Even parents who live outside Michaela’s catchment area in Wembley, north-west London, will have likely heard about its reputation as the ‘strictest school in -Britain’. Established in a converted office block in 2014, its co-founder and headmistress Katharine Birbalsingh (pictured) has prided herself on enforcing discipline and tradition over the past 11 years. And it seems to have paid off. The free school’s last Progress 8 score, a government measure comparing schools’ pupil performance at GCSE to the national average, ranked Michaela as the best school in the UK. More than a third of its pupils secured the equivalent of an A or A* in at least five GCSE subjects this summer, while 82 per cent of school-leavers have gone on to elite Russell Group universities in previous years. 

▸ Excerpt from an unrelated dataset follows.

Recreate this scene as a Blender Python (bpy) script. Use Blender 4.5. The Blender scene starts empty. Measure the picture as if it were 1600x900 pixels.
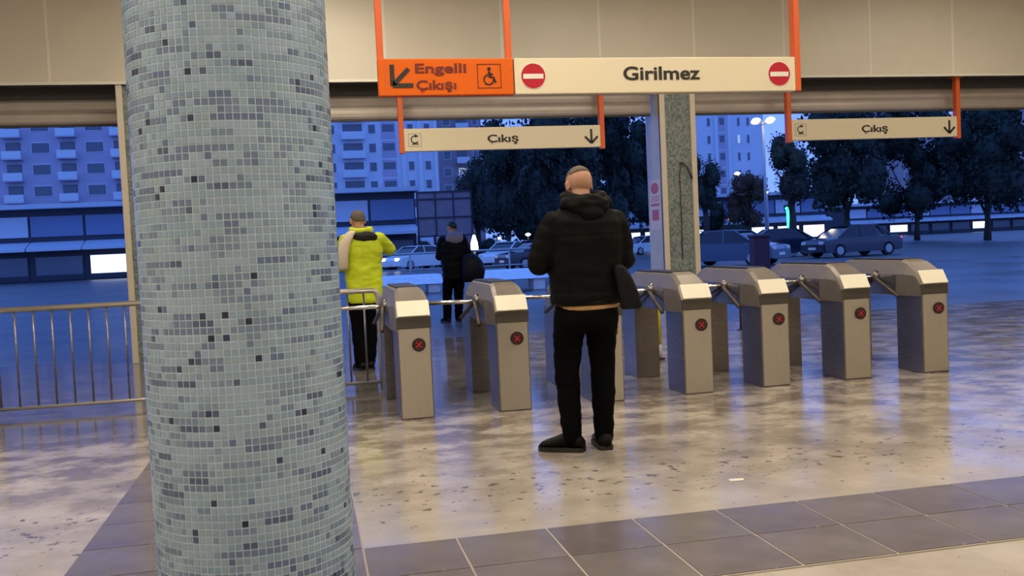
import bpy, bmesh, math, random
from mathutils import Vector, Matrix, Euler, noise
random.seed(7)
SC = bpy.context.scene
COL = SC.collection
PI = math.pi
# ------------------------------------------------------------------ camera
cam_data = bpy.data.cameras.new('camera')
cam = bpy.data.objects.new('camera', cam_data)
COL.objects.link(cam)
cam_data.sensor_width = 36.0
cam_data.lens = 33.75
cam_data.clip_end = 2000
VPX, VPY, SL, F = 478.0, 396.0, -0.046, 1500.0
yv = Vector((VPX-800, VPY-450, F)).normalized()
pv = Vector((VPX+1000-800, VPY+SL*1000-450, F))
zv = yv.cross(pv).normalized()
if zv.y > 0: zv = -zv
xv = yv.cross(zv)
CAM = Vector((0, 0, 1.26))
rows = (xv, yv, zv)
right = Vector((xv.x, yv.x, zv.x)); down = Vector((xv.y, yv.y, zv.y)); fwd = Vector((xv.z, yv.z, zv.z))
m = Matrix((right, -down, -fwd)).transposed().to_4x4()
m.translation = CAM
cam.matrix_world = m
SC.camera = cam
def at(px, py, Y):
    """world point at depth Y on the ray of a photograph pixel (used to measure the place)"""
    d = right*((px-800)/F) + down*((py-450)/F) + fwd
    return CAM + d*(Y/d.y)
def ax(px, Y, z=1.2):
    """world x at depth Y near height z"""
    p = at(px, 400, Y); q = at(px, 100, Y)
    t = (z-p.z)/(q.z-p.z)
    return p.x+(q.x-p.x)*t
# ------------------------------------------------------------------ world: blue dusk sky
W = bpy.data.worlds.new('dusk_sky'); SC.world = W
W.use_nodes = True
nt = W.node_tree; nt.nodes.clear()
out = nt.nodes.new('ShaderNodeOutputWorld'); bg = nt.nodes.new('ShaderNodeBackground')
tc = nt.nodes.new('ShaderNodeTexCoord'); sep = nt.nodes.new('ShaderNodeSeparateXYZ'); rmp = nt.nodes.new('ShaderNodeValToRGB')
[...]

Michaela Community School, London

Repton School, Derbyshire

There remains a sense of 16th-century majesty about Repton, which was founded in 1557 as the dying wish of knight and MP Sir John Port. There are 12 tennis courts, a historic cricket pavilion and an indoor swimming pool that was used as a training ground for Olympic gold medallist Adam Peaty. Fans of the lesser-played Eton Fives are also in luck: there’s a refurbished court devoted to the handball game. Little wonder, then, that over the past five centuries famous faces have flocked to the school, unfazed by the term fees, which start from £13,555. Old Reptonians include Christopher Isherwood, Jeremy Clarkson and Roald Dahl, whose time at the school sampling new Cadbury chocolate inspired his classic children’s book, Charlie and the Chocolate Factory.

Repton School, Derbyshire

Glenalmond College, Perth

At the gateway to the Scottish Highlands in Perth and Kinross sits Glenalmond College, a co-educational school for pupils aged 12 to 18. Founded by four-time prime minister W.E. Gladstone in 1847, the school now offers day and boarding to 350 students, with term fees starting from £6,830. Its location gives students the perfect opportunities to explore mountains, lochs and forests as part of a renowned programme of outdoor education. They also have access to the Moncrieff Centre, a licensed sixth-form club where pupils can attend three formal balls each year. Herself an intrepid explorer who recently hiked the Annapurna Circuit in Nepal, the school’s principal Lucy Elphinstone says Glenalmond provides a ‘genuinely creative curriculum’, both ‘for the academic child [and] the entrepreneurial dyslexic’.